According to Zenz, this proves that Beijing is carrying out a campaign of genocide under the U.N. Convention on the Prevention and Punishment of the Crime of Genocide, which states that genocide includes “imposing measures intended to prevent births within the group.”

“The case for demographic genocide and the atrocity is of course based on dramatic [population] declines starting in 2017, draconian sterilization targets for 2019, plus punishing birth control violations with internment, a policy that started in 2018,” Zenz told Polygraph.info in November 2020. “Also, a near-zero birth rate target for Kizilsu prefecture for 2020.”

Chinese state media accuse Zenz, whose research is widely cited in Western media reports, of being “a right-wing Christian” seeking to slander the CCP.

But publicly available information supports his claims.

According to the China Statistical Yearbook 2020, compiled by China’s National Bureau of Statistics, Xinjiang’s natural population growth rate fell from 11.4 per 1,000 in 2017 to 3.7 per 1,000 in 2019. That 68 percent decline far exceeded the national average.

Likewise, while China claims Xinjiang has more mosques per capita than many Muslim countries, there is much evidence China’s government has destroyed thousands of mosques and other religious sites in the region.

Beijing’s broader efforts to curtail Uyghur religious and social life have also been documented.

These include the destruction of traditional Uyghur architectural and design elements and the replacement of home furnishings with more “sinicized” household items.

Uyghurs have reportedly been compelled to eat pork and drink alcohol, which are forbidden by Islam. In October 2020, Chinese authorities reportedly banned Muslim believers from making private pilgrimages to Mecca, one of the five pillars of Islam.

Although Chinese state media have publicized scenes of public dancing to mark Eid al-Fitr – the end of the Muslim holy month of Ramadan – others observers claim such events were staged. Celebratory house visits to mark the occasion were reportedly banned.

State-directed, public displays of dancing, versus organic celebrations, fit into what one expert called “exoticized song-and-dance spectacles that cater to the growing national tourism industry.”

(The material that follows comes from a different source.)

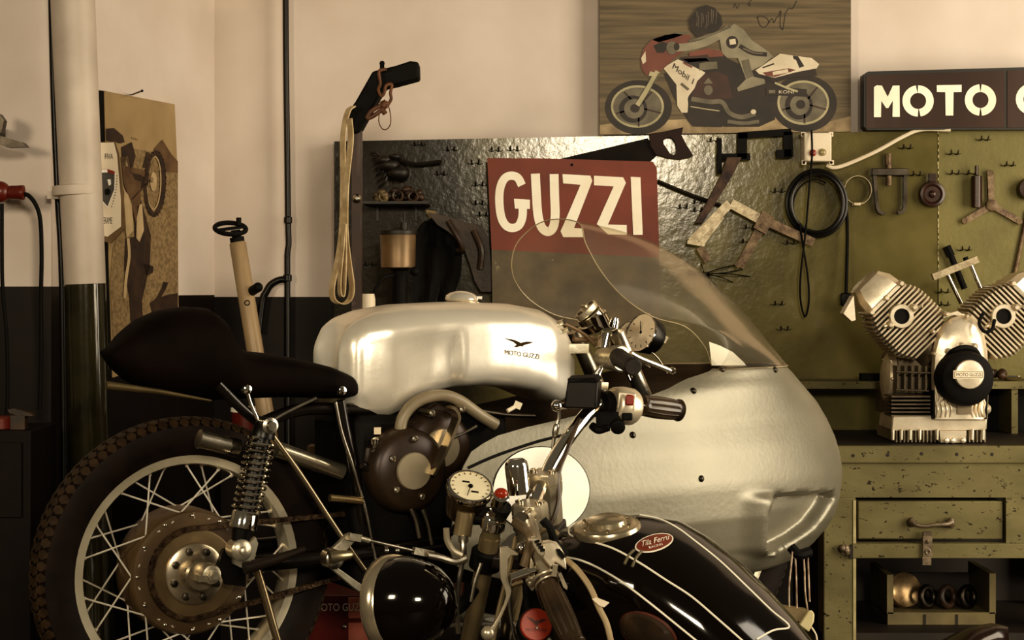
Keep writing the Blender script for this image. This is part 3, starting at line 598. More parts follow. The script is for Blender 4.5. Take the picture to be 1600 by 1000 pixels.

On March 8, Amnesty International and almost 200 other rights organizations sent an open letter to the U.N. High Commissioner for Human Rights urging her to release a “long-awaited report on the Chinese government’s crimes against humanity in the Xinjiang Uyghur Autonomous Region without further delay.”

Polygraph.info reached out to Jones for comment. He had not responded by the time of publication.